About a hundred radical Muslims organised a rally against Clinton’s visit, attacking the “US dictatorship” and shouting “Allahu Akbar” (God is greater).

In her maiden speech as secretary of State Ms Clinton openly acknowledged that “Washington had previously neglected Asia,” said Trias Kuncahyono, a senior editor in Jakarta. On this trip “Clinton wants to show [. . .] a ‘real break’ between the Bush administration and Obama’s.”

“Japan, China and South Korea (the other countries on Clinton’s Asia trip) have been very long American allies in East Asia. That’s why” US attention has now turned to “Indonesia as the largest Muslim country in the world,” he added.
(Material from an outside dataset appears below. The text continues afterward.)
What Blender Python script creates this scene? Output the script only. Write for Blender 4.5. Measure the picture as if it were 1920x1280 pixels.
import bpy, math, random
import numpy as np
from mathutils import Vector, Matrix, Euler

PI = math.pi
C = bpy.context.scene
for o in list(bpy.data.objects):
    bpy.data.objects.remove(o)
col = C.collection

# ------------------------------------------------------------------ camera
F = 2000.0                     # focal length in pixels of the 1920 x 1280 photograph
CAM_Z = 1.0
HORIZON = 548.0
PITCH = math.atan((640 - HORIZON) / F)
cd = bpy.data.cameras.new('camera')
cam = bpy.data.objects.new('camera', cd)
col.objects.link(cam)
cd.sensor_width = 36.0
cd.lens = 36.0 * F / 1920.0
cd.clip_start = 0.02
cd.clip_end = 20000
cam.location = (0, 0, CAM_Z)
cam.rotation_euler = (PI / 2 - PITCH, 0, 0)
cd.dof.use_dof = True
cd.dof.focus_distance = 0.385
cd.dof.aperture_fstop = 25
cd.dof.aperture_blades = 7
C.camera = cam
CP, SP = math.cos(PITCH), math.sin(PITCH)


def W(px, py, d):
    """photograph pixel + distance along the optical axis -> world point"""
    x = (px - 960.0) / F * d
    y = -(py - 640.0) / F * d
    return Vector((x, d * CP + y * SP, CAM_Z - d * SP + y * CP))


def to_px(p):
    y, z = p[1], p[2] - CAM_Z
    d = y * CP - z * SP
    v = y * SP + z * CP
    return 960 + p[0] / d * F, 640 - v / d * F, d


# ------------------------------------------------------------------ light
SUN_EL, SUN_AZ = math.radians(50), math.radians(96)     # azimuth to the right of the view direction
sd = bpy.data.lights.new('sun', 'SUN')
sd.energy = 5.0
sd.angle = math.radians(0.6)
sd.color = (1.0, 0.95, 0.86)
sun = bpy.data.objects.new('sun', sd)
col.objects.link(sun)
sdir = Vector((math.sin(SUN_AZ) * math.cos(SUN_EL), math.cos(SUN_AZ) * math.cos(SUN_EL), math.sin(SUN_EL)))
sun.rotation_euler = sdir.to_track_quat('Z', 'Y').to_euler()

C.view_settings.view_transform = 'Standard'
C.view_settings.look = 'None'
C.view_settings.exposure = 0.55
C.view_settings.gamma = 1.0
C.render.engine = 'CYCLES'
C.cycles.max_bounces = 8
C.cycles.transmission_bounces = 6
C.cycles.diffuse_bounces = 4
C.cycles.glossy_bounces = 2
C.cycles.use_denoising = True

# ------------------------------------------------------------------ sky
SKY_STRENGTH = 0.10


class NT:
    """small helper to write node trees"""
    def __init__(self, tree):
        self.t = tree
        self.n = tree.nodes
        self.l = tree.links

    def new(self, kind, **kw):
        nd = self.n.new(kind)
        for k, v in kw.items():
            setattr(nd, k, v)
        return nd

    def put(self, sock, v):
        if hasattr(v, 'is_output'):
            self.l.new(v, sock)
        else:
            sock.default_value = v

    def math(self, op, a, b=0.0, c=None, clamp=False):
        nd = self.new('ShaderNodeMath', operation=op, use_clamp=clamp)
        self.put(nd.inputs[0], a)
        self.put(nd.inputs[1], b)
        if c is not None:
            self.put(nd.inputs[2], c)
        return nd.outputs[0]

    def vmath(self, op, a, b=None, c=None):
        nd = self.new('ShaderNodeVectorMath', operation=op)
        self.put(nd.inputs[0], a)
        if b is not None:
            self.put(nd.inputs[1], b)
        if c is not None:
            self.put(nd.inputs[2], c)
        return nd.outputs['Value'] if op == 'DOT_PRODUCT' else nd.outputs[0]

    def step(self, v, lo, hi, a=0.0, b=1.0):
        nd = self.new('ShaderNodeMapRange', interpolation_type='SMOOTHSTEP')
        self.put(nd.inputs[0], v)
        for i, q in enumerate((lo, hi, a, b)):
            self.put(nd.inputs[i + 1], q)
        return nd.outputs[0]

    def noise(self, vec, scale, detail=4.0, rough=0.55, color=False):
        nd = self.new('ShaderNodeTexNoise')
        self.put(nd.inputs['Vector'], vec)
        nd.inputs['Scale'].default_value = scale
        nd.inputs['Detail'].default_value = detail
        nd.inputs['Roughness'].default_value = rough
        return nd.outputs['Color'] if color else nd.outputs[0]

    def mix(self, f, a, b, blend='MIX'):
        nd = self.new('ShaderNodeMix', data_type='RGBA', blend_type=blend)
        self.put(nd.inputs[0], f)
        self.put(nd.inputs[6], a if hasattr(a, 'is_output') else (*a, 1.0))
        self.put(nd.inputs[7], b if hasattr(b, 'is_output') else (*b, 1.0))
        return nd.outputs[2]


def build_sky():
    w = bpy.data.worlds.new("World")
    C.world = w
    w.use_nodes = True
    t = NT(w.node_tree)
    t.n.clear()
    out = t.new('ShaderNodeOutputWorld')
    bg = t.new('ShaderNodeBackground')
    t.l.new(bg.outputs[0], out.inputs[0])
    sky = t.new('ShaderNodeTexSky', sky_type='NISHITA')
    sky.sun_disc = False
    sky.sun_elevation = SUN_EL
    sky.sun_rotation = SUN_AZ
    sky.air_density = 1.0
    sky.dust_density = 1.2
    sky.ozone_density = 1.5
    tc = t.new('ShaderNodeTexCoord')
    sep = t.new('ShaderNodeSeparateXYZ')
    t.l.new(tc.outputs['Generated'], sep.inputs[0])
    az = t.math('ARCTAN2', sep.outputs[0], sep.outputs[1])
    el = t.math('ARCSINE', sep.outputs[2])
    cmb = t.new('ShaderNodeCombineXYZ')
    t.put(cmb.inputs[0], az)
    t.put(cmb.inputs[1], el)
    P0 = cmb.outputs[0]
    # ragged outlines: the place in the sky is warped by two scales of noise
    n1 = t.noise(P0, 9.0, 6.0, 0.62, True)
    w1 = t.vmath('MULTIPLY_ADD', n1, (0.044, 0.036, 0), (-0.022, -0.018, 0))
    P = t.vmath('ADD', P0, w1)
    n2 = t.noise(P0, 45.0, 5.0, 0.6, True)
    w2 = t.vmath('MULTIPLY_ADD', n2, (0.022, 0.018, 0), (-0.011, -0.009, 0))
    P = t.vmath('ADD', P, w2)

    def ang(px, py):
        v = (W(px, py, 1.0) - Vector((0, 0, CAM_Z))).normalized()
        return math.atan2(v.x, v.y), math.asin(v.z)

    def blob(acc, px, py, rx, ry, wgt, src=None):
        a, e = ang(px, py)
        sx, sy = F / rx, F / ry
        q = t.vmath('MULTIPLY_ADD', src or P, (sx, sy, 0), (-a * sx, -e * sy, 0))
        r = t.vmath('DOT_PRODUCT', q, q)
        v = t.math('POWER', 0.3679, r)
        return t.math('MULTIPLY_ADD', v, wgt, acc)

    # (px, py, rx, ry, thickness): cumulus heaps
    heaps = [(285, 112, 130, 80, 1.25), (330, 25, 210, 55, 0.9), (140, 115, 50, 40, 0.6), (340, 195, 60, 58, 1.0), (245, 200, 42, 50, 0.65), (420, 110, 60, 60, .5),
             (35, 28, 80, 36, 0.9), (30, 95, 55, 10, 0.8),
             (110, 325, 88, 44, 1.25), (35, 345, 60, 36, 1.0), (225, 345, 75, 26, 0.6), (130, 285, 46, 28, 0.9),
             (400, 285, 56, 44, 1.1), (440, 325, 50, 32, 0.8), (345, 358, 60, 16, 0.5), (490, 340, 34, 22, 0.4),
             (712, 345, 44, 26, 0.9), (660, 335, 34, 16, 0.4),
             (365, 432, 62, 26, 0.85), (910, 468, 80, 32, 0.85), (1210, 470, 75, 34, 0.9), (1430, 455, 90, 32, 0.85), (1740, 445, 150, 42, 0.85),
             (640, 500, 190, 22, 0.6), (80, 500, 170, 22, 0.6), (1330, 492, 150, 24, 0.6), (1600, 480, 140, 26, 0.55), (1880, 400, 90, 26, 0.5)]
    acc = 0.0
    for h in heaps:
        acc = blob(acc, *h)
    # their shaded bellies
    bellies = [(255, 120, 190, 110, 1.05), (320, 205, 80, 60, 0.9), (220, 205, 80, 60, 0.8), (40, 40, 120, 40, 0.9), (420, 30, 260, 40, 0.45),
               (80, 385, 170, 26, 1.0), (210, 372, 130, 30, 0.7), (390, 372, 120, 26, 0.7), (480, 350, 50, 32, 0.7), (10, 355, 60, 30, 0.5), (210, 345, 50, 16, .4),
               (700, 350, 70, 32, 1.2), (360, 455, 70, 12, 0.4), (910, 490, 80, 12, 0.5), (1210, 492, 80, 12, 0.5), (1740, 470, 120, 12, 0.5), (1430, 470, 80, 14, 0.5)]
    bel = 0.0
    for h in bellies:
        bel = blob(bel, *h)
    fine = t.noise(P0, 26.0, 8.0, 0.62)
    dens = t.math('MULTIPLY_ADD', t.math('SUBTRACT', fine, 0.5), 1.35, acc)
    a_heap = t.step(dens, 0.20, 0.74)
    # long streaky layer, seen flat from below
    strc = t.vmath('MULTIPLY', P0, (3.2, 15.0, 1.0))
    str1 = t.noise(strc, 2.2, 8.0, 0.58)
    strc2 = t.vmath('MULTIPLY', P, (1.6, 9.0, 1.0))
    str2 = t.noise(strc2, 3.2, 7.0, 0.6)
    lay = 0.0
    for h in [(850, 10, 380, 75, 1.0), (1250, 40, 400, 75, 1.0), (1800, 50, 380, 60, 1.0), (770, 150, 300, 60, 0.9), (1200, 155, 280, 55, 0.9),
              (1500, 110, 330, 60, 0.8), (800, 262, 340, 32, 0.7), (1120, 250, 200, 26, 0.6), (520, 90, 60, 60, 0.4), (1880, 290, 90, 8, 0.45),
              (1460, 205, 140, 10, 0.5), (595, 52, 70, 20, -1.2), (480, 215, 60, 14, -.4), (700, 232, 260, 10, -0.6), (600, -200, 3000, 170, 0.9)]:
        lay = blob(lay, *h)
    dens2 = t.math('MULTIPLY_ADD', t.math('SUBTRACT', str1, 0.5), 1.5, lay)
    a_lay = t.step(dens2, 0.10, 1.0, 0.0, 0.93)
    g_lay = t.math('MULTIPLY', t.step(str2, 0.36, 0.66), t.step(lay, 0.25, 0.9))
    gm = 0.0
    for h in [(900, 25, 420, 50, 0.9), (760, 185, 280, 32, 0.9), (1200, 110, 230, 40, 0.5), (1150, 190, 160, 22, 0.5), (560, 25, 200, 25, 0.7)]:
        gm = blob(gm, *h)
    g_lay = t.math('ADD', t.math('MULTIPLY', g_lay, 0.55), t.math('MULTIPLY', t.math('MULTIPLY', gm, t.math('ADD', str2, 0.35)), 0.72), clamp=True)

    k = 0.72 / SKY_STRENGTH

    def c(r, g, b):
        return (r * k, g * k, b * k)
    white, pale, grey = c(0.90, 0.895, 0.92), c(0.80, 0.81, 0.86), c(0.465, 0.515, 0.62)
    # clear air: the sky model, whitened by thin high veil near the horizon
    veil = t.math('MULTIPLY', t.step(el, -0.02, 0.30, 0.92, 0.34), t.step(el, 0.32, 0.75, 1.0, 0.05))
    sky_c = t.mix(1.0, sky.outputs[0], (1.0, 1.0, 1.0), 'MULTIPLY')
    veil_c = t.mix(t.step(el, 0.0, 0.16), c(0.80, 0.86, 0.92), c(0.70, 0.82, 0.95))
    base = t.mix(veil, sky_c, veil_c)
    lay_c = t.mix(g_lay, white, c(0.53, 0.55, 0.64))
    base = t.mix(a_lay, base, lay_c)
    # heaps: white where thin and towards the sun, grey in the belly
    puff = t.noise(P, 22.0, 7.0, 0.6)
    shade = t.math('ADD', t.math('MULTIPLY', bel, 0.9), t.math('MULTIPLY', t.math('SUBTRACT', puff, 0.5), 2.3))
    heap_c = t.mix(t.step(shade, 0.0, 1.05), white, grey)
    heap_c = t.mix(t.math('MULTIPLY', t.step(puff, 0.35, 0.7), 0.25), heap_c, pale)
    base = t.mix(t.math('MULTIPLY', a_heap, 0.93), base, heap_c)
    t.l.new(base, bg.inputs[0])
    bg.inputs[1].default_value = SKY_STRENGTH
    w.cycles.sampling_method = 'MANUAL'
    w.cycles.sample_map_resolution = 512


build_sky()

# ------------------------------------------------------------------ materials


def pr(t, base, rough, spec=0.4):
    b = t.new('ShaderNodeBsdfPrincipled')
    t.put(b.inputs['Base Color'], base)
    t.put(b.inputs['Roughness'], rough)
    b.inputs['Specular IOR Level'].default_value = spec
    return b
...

Experts agree that Clinton’s Jakarta trip is a sign that the Obama’s administration has a new perspective on hot issues like the relationship between Christianity and Islam.

For Din Syamsuddin, chairman of Indonesia’s second largest Muslim organisation, Muhammadiyah, Clinton's visit reflected US recognition and appreciation of Indonesia as a strategic partner. In his view East and West can build their relations on fresh, new bases.

Although she is not scheduled to meet any Muslim religious leaders, many Islamic figures have been invited to the dinner prepared by the US Embassy in her honour.

Ms Clinton is also scheduled to meet Indonesian President Yudhoyono at the State Palace.